• [Job]:
Please output the lines shown below exactly as they appear.

-- start of Task input --

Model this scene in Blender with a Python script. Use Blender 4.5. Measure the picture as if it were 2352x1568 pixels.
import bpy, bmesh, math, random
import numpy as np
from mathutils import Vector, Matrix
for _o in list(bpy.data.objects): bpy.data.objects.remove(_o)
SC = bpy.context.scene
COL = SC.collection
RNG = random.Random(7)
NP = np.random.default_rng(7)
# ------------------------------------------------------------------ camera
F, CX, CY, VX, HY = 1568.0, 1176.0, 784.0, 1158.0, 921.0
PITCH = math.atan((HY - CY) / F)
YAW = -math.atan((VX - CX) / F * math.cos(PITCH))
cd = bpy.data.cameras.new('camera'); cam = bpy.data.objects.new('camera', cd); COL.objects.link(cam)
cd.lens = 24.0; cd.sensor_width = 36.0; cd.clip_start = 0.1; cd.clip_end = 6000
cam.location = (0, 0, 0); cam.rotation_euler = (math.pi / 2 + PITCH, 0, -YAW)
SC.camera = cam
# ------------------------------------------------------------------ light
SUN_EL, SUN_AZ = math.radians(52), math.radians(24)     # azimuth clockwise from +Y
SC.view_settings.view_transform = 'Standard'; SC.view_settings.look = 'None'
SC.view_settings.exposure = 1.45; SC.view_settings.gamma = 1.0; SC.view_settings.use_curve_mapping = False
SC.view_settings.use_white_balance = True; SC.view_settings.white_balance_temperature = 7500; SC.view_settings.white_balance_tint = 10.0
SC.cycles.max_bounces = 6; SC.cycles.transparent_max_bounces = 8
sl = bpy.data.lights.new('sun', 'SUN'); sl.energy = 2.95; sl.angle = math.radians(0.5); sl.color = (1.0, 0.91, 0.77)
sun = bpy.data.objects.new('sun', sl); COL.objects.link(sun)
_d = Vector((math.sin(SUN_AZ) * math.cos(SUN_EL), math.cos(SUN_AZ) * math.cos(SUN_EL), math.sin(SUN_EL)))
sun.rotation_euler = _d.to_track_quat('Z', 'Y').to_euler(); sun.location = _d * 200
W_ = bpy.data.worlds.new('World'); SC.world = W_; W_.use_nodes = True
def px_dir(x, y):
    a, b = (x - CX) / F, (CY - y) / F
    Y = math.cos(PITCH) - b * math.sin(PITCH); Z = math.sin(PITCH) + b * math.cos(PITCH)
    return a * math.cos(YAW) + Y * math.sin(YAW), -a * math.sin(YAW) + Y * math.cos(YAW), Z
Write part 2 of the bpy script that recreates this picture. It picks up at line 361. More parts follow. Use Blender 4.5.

-- end of Task input --

• [Answer for the task]:
Model this scene in Blender with a Python script. Use Blender 4.5. Measure the picture as if it were 2352x1568 pixels.
import bpy, bmesh, math, random
import numpy as np
from mathutils import Vector, Matrix
for _o in list(bpy.data.objects): bpy.data.objects.remove(_o)
SC = bpy.context.scene
COL = SC.collection
RNG = random.Random(7)
NP = np.random.default_rng(7)
# ------------------------------------------------------------------ camera
F, CX, CY, VX, HY = 1568.0, 1176.0, 784.0, 1158.0, 921.0
PITCH = math.atan((HY - CY) / F)
YAW = -math.atan((VX - CX) / F * math.cos(PITCH))
cd = bpy.data.cameras.new('camera'); cam = bpy.data.objects.new('camera', cd); COL.objects.link(cam)
cd.lens = 24.0; cd.sensor_width = 36.0; cd.clip_start = 0.1; cd.clip_end = 6000
cam.location = (0, 0, 0); cam.rotation_euler = (math.pi / 2 + PITCH, 0, -YAW)
SC.camera = cam
# ------------------------------------------------------------------ light
SUN_EL, SUN_AZ = math.radians(52), math.radians(24)     # azimuth clockwise from +Y
SC.view_settings.view_transform = 'Standard'; SC.view_settings.look = 'None'
SC.view_settings.exposure = 1.45; SC.view_settings.gamma = 1.0; SC.view_settings.use_curve_mapping = False
SC.view_settings.use_white_balance = True; SC.view_settings.white_balance_temperature = 7500; SC.view_settings.white_balance_tint = 10.0
SC.cycles.max_bounces = 6; SC.cycles.transparent_max_bounces = 8
sl = bpy.data.lights.new('sun', 'SUN'); sl.energy = 2.95; sl.angle = math.radians(0.5); sl.color = (1.0, 0.91, 0.77)
sun = bpy.data.objects.new('sun', sl); COL.objects.link(sun)
_d = Vector((math.sin(SUN_AZ) * math.cos(SUN_EL), math.cos(SUN_AZ) * math.cos(SUN_EL), math.sin(SUN_EL)))
sun.rotation_euler = _d.to_track_quat('Z', 'Y').to_euler(); sun.location = _d * 200
W_ = bpy.data.worlds.new('World'); SC.world = W_; W_.use_nodes = True
def px_dir(x, y):
    a, b = (x - CX) / F, (CY - y) / F
    Y = math.cos(PITCH) - b * math.sin(PITCH); Z = math.sin(PITCH) + b * math.cos(PITCH)
    return a * math.cos(YAW) + Y * math.sin(YAW), -a * math.sin(YAW) + Y * math.cos(YAW), Z
Write part 2 of the bpy script that recreates this picture. It picks up at line 361. More parts follow. Use Blender 4.5.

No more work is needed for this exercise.